* _What to work on_
Write the material out again in full, word for word. Do not include the pictures.

▬▬▬▬▬▬

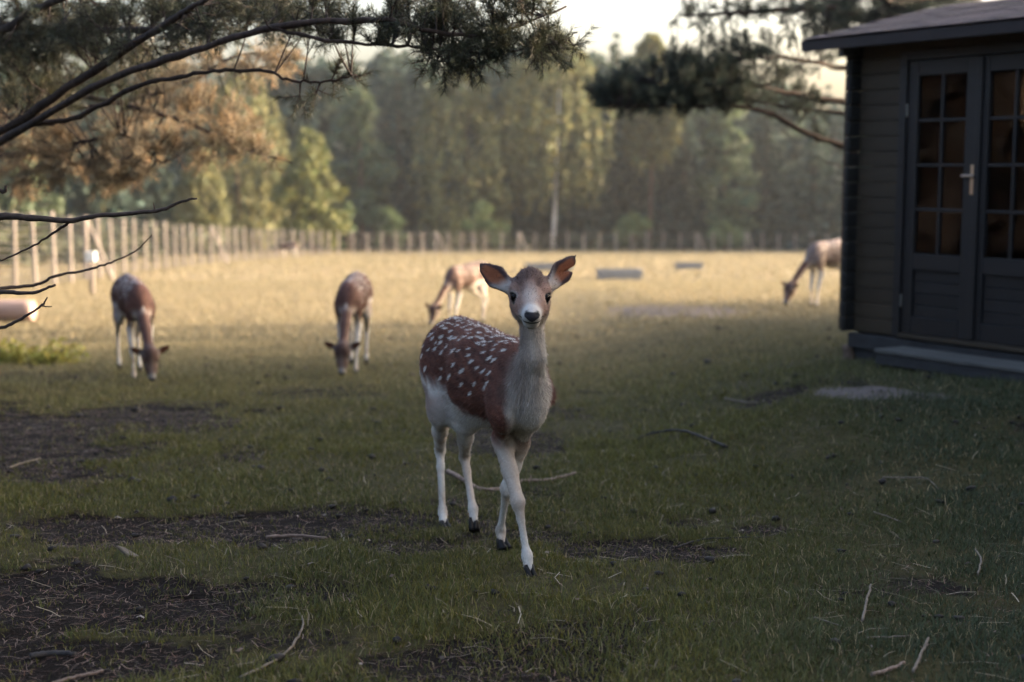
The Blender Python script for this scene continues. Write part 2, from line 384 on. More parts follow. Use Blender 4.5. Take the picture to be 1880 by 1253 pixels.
def tree_geo(kind, seed, H, R, z0=None):
    r = np.random.default_rng(seed)
    if kind == 'birch': c = crown_birch(r, H, R, GREEN['birch'], z0 or 0.25); t = trunk_geo(r, H, 0.007*H+0.03, (r.normal(0, .6), 0), 6, .3, R)
    elif kind == 'spruce': c = crown_spruce(r, H, R, GREEN['spruce'], z0 or 0.06, size=0.30+0.006*H); t = trunk_geo(r, H, 0.012*H+.03, limbs=0)
    elif kind == 'bush': c = crown_round(r, H, R, GREEN['bush'], 0.12, 16, 70, 0.16); t = trunk_geo(r, H*.6, 0.05, limbs=4, z0=.1, R=R*.7)
    else: c = crown_round(r, H, R, GREEN['pale' if kind == 'pale' else 'round'], z0 or 0.16, size=.17+.008*H); t = trunk_geo(r, H, 0.014*H+.04, limbs=7, R=R)
    return c, t
def place_base(px, Y):
    """point of the ground at photo column px and distance Y"""
    x = (px-CX)/F_PX*Y; return np.array([x, Y, float(gz(x, Y))])
def add_tree(kind, seed, px, Y, top_py, width_px, label, name, z0=None, group='trees of the wood beyond the fences'):
    p = place_base(px, Y); top = U(px, top_py, Y)[2]; H = top-p[2]; R = width_px/2/F_PX*Y
    c, t = tree_geo(kind, seed, H, R, z0)
    o = thing(name, label, 'bush' if kind == 'bush' else 'tree', p, 0, group)
    obj('trunk', npmesh('trunk', t[0], t[1], M['birchbark'] if kind == 'birch' and px == 1015 else M['bark'], None, True), o)
    obj('crown', npmesh('crown', c[0], c[1], M['leaf'], c[2]), o, kind='stuff')
    return o
TREES = [
 # kind, px, Y, top py, width px, z0, name, label
 ('birch', 445, 118, 118, 190, .08, 'birch_tree', 'tall sunlit yellow-green birch rising behind the left fence'),
 ('round', 575, 112, 238, 135, .06, 'broadleaf_tree', 'round sunlit broadleaf tree where the left fence meets the far fence'),
 ('birch', 372, 105, 270, 90, .08, 'birch_tree', 'small yellowish birch directly left of the tall birch behind the fence'),
 ('spruce', 285, 108, 150, 130, None, 'spruce_tree', 'dark spruce behind the left fence between the grazing deer and birch'),
 ('spruce', 190, 96, 120, 150, None, 'spruce_tree', 'dark spruce behind the left fence above the post with white box'),
 ('spruce', 120, 100, 160, 120, None, 'spruce_tree', 'dark spruce behind the left fence above the bare black branch'),
 ('pale', 40, 92, 250, 150, .05, 'broadleaf_tree', 'pale green broadleaf tree at the left edge behind the fence'),
 ('pale', 665, 138, 165, 150, .08, 'broadleaf_tree', 'grey-green broadleaf tree just right of the fence corner'),
 ('spruce', 735, 146, 100, 130, None, 'spruce_tree', 'dark spruce between grey-green broadleaf and the drooping birch'),
 ('birch', 850, 136, 105, 190, .06, 'birch_tree', 'drooping birch with weeping twigs behind the standing deer'),
 ('spruce', 925, 148, 140, 110, None, 'spruce_tree', 'dark spruce between the drooping birch and the white-stemmed birch'),
 ('birch', 1015, 138, 60, 235, .30, 'birch_tree', 'tall white-stemmed birch with sunlit crown above the deer head'),
 ('spruce', 1085, 142, 260, 90, None, 'spruce_tree', 'low dark spruce at the right foot of the white-stemmed birch'),
 ('spruce', 1128, 158, 62, 90, None, 'spruce_tree', 'slim pointed spruce against the sky gap right of the birch'),
 ('birch', 1192, 142, 66, 110, .48, 'birch_tree', 'birch with thin pale stem left of the dark pine bough'),
 ('spruce', 1255, 146, 150, 110, None, 'spruce_tree', 'dark spruce under the dark pine bough above the right trough'),
 ('pale', 1330, 140, 160, 120, .1, 'broadleaf_tree', 'grey-green broadleaf tree under the right end of the pine bough'),
 ('spruce', 1405, 146, 165, 120, None, 'spruce_tree', 'dark spruce halfway between the pale-stemmed birch and the cabin'),
 ('spruce', 1490, 138, 175, 140, None, 'spruce_tree', 'dark spruce next to the cabin corner above the cropped deer'),
 ('bush', 1165, 129, 392, 75, None, 'leafy_bush', 'pale rounded bush at the far fence below the pale-stemmed birch'),
 ('bush', 715, 126, 385, 70, None, 'leafy_bush', 'green bush at the far fence below the first dark spruce'),
 ('bush', 885, 127, 375, 90, None, 'leafy_bush', 'green bush at the far fence behind the deer back'),
 ('bush', 640, 122, 375, 60, None, 'leafy_bush', 'green bush right beside the fence corner'),
 ('bush', 1330, 128, 410, 80, None, 'leafy_bush', 'dim green bush at the far fence above the right trough'),
]
for i, (k, px, Y, tp, w, z0, nm, lb) in enumerate(TREES):
    add_tree(k, 100+i, px, Y, tp, w, lb, nm, z0)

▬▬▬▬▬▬

* _Full output_
The Blender Python script for this scene continues. Write part 2, from line 384 on. More parts follow. Use Blender 4.5. Take the picture to be 1880 by 1253 pixels.
def tree_geo(kind, seed, H, R, z0=None):
    r = np.random.default_rng(seed)
    if kind == 'birch': c = crown_birch(r, H, R, GREEN['birch'], z0 or 0.25); t = trunk_geo(r, H, 0.007*H+0.03, (r.normal(0, .6), 0), 6, .3, R)
    elif kind == 'spruce': c = crown_spruce(r, H, R, GREEN['spruce'], z0 or 0.06, size=0.30+0.006*H); t = trunk_geo(r, H, 0.012*H+.03, limbs=0)
    elif kind == 'bush': c = crown_round(r, H, R, GREEN['bush'], 0.12, 16, 70, 0.16); t = trunk_geo(r, H*.6, 0.05, limbs=4, z0=.1, R=R*.7)
    else: c = crown_round(r, H, R, GREEN['pale' if kind == 'pale' else 'round'], z0 or 0.16, size=.17+.008*H); t = trunk_geo(r, H, 0.014*H+.04, limbs=7, R=R)
    return c, t
def place_base(px, Y):
    """point of the ground at photo column px and distance Y"""
    x = (px-CX)/F_PX*Y; return np.array([x, Y, float(gz(x, Y))])
def add_tree(kind, seed, px, Y, top_py, width_px, label, name, z0=None, group='trees of the wood beyond the fences'):
    p = place_base(px, Y); top = U(px, top_py, Y)[2]; H = top-p[2]; R = width_px/2/F_PX*Y
    c, t = tree_geo(kind, seed, H, R, z0)
    o = thing(name, label, 'bush' if kind == 'bush' else 'tree', p, 0, group)
    obj('trunk', npmesh('trunk', t[0], t[1], M['birchbark'] if kind == 'birch' and px == 1015 else M['bark'], None, True), o)
    obj('crown', npmesh('crown', c[0], c[1], M['leaf'], c[2]), o, kind='stuff')
    return o
TREES = [
 # kind, px, Y, top py, width px, z0, name, label
 ('birch', 445, 118, 118, 190, .08, 'birch_tree', 'tall sunlit yellow-green birch rising behind the left fence'),
 ('round', 575, 112, 238, 135, .06, 'broadleaf_tree', 'round sunlit broadleaf tree where the left fence meets the far fence'),
 ('birch', 372, 105, 270, 90, .08, 'birch_tree', 'small yellowish birch directly left of the tall birch behind the fence'),
 ('spruce', 285, 108, 150, 130, None, 'spruce_tree', 'dark spruce behind the left fence between the grazing deer and birch'),
 ('spruce', 190, 96, 120, 150, None, 'spruce_tree', 'dark spruce behind the left fence above the post with white box'),
 ('spruce', 120, 100, 160, 120, None, 'spruce_tree', 'dark spruce behind the left fence above the bare black branch'),
 ('pale', 40, 92, 250, 150, .05, 'broadleaf_tree', 'pale green broadleaf tree at the left edge behind the fence'),
 ('pale', 665, 138, 165, 150, .08, 'broadleaf_tree', 'grey-green broadleaf tree just right of the fence corner'),
 ('spruce', 735, 146, 100, 130, None, 'spruce_tree', 'dark spruce between grey-green broadleaf and the drooping birch'),
 ('birch', 850, 136, 105, 190, .06, 'birch_tree', 'drooping birch with weeping twigs behind the standing deer'),
 ('spruce', 925, 148, 140, 110, None, 'spruce_tree', 'dark spruce between the drooping birch and the white-stemmed birch'),
 ('birch', 1015, 138, 60, 235, .30, 'birch_tree', 'tall white-stemmed birch with sunlit crown above the deer head'),
 ('spruce', 1085, 142, 260, 90, None, 'spruce_tree', 'low dark spruce at the right foot of the white-stemmed birch'),
 ('spruce', 1128, 158, 62, 90, None, 'spruce_tree', 'slim pointed spruce against the sky gap right of the birch'),
 ('birch', 1192, 142, 66, 110, .48, 'birch_tree', 'birch with thin pale stem left of the dark pine bough'),
 ('spruce', 1255, 146, 150, 110, None, 'spruce_tree', 'dark spruce under the dark pine bough above the right trough'),
 ('pale', 1330, 140, 160, 120, .1, 'broadleaf_tree', 'grey-green broadleaf tree under the right end of the pine bough'),
 ('spruce', 1405, 146, 165, 120, None, 'spruce_tree', 'dark spruce halfway between the pale-stemmed birch and the cabin'),
 ('spruce', 1490, 138, 175, 140, None, 'spruce_tree', 'dark spruce next to the cabin corner above the cropped deer'),
 ('bush', 1165, 129, 392, 75, None, 'leafy_bush', 'pale rounded bush at the far fence below the pale-stemmed birch'),
 ('bush', 715, 126, 385, 70, None, 'leafy_bush', 'green bush at the far fence below the first dark spruce'),
 ('bush', 885, 127, 375, 90, None, 'leafy_bush', 'green bush at the far fence behind the deer back'),
 ('bush', 640, 122, 375, 60, None, 'leafy_bush', 'green bush right beside the fence corner'),
 ('bush', 1330, 128, 410, 80, None, 'leafy_bush', 'dim green bush at the far fence above the right trough'),
]
for i, (k, px, Y, tp, w, z0, nm, lb) in enumerate(TREES):
    add_tree(k, 100+i, px, Y, tp, w, lb, nm, z0)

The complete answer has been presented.